Meet The Refreshed 2018 Ford Mustang

Ford is taking the Mustang under the knife to bring the world a heavily revised machine for 2018 that features some of the biggest changes the muscle car has experienced in its six-decade history.

Visually the new Mustang is a refinement of the current design, but the new car has a smaller front end that sits lower than before. Along with the smaller shape we get some revised ducting for better air flow through the engine bay. In practice, the whole package looks much closer to the front end of the GT350. New headlights, standard LED units no less, and redesigned side lamps finish off the nose Move down the side and you’ll find lightly massaged fenders to accommodate the new front clip and new wheel options. The rear changes are more subtle, but a sharp eye can pick out the resculpted shape, new taillilght design and altered exhaust tips.


The real big news for the 2018 Mustang is not it’s new looks. It’s not the more refined interior, and it’s not the new 12-inch digital dash. The real news for the 2018 Mustang is all hidden under that sheet metal.
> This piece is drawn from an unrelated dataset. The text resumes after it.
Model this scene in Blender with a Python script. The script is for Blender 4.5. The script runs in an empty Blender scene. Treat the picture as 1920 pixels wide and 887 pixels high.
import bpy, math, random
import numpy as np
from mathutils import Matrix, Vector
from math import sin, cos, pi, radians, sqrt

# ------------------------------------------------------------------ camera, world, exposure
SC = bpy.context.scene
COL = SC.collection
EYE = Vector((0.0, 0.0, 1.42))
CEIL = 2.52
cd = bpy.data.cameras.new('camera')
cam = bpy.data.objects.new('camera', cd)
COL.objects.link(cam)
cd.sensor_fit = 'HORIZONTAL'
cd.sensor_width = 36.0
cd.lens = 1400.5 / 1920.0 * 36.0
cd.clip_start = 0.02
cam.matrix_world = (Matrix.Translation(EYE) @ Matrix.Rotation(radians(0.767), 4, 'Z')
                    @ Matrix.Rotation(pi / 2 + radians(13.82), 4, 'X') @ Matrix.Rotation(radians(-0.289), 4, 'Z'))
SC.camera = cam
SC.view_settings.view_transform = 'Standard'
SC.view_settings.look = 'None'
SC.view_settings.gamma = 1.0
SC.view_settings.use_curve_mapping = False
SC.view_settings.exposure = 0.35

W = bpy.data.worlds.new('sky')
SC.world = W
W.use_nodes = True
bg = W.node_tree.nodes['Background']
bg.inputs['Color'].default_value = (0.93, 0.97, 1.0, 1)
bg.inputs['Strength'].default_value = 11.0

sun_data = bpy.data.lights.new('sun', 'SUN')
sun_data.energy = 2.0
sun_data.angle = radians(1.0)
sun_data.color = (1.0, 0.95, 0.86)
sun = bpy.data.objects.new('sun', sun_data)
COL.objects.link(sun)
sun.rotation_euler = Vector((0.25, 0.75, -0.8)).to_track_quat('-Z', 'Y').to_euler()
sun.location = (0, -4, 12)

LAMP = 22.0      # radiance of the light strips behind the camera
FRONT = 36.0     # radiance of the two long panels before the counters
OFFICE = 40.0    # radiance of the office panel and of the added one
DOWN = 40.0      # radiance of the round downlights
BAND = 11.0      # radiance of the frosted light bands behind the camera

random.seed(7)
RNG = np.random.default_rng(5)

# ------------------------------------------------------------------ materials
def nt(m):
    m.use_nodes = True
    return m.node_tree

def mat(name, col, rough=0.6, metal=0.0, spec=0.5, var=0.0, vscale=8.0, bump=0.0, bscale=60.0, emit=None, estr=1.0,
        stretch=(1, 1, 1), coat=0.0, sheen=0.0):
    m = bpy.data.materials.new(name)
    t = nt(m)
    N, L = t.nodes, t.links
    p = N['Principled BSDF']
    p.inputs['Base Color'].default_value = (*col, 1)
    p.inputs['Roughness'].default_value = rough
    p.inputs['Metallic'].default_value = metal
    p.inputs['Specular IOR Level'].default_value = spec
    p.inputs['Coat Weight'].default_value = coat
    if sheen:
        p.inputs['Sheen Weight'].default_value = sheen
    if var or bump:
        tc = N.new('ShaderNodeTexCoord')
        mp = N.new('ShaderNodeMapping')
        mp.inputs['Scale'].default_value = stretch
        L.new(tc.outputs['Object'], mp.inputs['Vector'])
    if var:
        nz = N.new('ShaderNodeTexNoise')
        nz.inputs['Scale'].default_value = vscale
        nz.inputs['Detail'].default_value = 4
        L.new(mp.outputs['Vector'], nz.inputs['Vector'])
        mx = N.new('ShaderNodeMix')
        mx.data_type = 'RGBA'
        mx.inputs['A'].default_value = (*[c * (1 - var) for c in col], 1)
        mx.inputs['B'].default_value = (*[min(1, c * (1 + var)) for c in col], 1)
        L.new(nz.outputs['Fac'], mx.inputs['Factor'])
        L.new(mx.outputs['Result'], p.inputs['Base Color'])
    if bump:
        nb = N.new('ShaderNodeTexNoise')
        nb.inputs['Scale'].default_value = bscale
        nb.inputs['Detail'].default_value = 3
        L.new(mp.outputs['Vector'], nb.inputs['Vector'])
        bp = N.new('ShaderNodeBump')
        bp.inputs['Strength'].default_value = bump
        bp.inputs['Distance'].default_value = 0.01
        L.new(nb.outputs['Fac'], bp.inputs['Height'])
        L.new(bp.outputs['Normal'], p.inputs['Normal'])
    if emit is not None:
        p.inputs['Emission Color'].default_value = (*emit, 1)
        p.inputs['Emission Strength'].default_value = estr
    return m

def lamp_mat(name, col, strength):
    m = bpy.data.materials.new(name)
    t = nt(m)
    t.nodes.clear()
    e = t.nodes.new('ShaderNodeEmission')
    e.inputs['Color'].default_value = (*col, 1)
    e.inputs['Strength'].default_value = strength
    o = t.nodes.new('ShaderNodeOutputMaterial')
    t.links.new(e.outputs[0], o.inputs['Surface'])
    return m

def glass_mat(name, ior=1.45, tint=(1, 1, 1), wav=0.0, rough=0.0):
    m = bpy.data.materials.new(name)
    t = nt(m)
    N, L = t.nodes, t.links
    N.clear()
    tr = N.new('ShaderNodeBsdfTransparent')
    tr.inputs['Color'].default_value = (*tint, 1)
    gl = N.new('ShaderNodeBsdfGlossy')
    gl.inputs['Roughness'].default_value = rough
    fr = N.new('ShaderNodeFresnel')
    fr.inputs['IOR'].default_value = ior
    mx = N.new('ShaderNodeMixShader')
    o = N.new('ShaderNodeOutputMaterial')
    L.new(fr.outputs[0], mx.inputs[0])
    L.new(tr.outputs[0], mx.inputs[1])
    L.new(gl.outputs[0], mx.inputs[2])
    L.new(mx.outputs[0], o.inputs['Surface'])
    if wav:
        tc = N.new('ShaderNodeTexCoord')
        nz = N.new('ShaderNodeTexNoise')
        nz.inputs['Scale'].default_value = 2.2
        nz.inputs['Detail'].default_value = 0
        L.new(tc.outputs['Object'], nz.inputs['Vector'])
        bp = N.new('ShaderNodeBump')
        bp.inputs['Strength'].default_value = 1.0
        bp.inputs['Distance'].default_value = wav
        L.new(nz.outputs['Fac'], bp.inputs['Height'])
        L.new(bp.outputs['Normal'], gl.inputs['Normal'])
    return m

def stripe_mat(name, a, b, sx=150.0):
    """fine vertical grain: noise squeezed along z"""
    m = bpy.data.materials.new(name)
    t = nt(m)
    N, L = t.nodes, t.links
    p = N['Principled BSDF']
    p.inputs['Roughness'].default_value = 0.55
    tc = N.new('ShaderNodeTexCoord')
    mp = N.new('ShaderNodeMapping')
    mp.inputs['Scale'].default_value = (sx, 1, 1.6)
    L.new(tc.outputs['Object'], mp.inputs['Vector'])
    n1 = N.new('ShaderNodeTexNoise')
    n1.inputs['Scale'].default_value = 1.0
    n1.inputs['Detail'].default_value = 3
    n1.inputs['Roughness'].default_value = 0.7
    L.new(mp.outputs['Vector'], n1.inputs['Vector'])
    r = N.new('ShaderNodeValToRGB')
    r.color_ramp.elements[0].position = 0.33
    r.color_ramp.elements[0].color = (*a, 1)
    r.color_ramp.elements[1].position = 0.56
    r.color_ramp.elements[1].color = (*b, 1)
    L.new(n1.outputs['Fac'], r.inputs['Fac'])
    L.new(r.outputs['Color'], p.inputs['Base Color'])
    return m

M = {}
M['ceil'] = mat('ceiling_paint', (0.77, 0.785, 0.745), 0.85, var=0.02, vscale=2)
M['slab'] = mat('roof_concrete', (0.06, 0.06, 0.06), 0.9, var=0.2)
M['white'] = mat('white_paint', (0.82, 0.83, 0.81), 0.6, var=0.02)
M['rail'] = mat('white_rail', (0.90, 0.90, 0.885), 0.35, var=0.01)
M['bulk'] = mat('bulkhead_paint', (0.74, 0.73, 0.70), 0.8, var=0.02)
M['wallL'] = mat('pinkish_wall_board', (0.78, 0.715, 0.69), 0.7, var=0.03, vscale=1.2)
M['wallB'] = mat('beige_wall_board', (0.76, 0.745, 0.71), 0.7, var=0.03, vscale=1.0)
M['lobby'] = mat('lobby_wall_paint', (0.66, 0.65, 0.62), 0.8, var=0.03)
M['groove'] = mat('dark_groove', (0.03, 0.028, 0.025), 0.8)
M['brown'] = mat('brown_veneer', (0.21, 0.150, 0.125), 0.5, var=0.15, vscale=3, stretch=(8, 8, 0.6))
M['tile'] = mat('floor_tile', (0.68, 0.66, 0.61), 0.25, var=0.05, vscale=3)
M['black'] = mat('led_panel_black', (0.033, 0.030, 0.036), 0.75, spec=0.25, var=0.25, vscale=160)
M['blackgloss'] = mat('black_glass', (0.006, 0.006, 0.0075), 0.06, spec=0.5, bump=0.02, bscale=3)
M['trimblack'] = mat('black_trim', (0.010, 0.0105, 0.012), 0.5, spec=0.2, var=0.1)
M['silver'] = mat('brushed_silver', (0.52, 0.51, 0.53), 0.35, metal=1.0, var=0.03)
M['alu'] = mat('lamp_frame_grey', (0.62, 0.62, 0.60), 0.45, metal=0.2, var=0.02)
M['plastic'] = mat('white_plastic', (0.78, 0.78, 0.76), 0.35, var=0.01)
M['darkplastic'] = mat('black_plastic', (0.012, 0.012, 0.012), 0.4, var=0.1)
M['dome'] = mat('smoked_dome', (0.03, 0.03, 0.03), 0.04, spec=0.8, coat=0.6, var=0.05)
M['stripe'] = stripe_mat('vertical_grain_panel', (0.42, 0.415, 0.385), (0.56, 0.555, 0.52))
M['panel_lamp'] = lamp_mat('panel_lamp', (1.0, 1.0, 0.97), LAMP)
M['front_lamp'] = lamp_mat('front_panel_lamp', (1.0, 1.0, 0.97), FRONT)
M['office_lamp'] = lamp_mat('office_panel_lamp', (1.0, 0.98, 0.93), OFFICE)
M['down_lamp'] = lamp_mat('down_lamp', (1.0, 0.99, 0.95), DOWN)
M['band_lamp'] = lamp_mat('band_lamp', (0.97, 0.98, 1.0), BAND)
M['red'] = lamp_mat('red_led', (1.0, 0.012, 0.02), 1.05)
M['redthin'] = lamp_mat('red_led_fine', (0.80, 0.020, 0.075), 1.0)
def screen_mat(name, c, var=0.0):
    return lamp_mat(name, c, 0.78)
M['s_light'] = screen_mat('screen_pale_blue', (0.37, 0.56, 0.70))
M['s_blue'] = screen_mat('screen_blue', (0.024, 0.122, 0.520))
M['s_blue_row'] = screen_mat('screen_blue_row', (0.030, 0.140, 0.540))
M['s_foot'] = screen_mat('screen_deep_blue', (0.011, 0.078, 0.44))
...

Now that Ford’s pony is sold worldwide, it needs to get faster and more refined. MagneRide shocks are now available to provide a smoother ride with even better handling. The chassis has been stiffened for improved road feel and to allow tighter tuning of the suspension. And then we get to the engine and transmission options. Every engine in the lineup is getting more power, although official numbers have yet to be released, and there is a new 10-speed automatic transmission.


But the biggest departure and change for the car, the thing that could redefine muscle cars sales in America as a whole, Ford has killed the V6 engine option. Starting next year, the only Mustang you can buy will be the 2.3L EcoBoost model, or the V8 GT. With similar power and torque as the old V6, it makes sense on a numbers basis, but only time will tell what the backlash from consumers will be. Traditionally, Mustang owners don’t exactly favor change, and killing the V6 entirely in favor of a small turbo-four is a pretty major change.

At least they are still offering it with a six-speed manual, so not all is lost.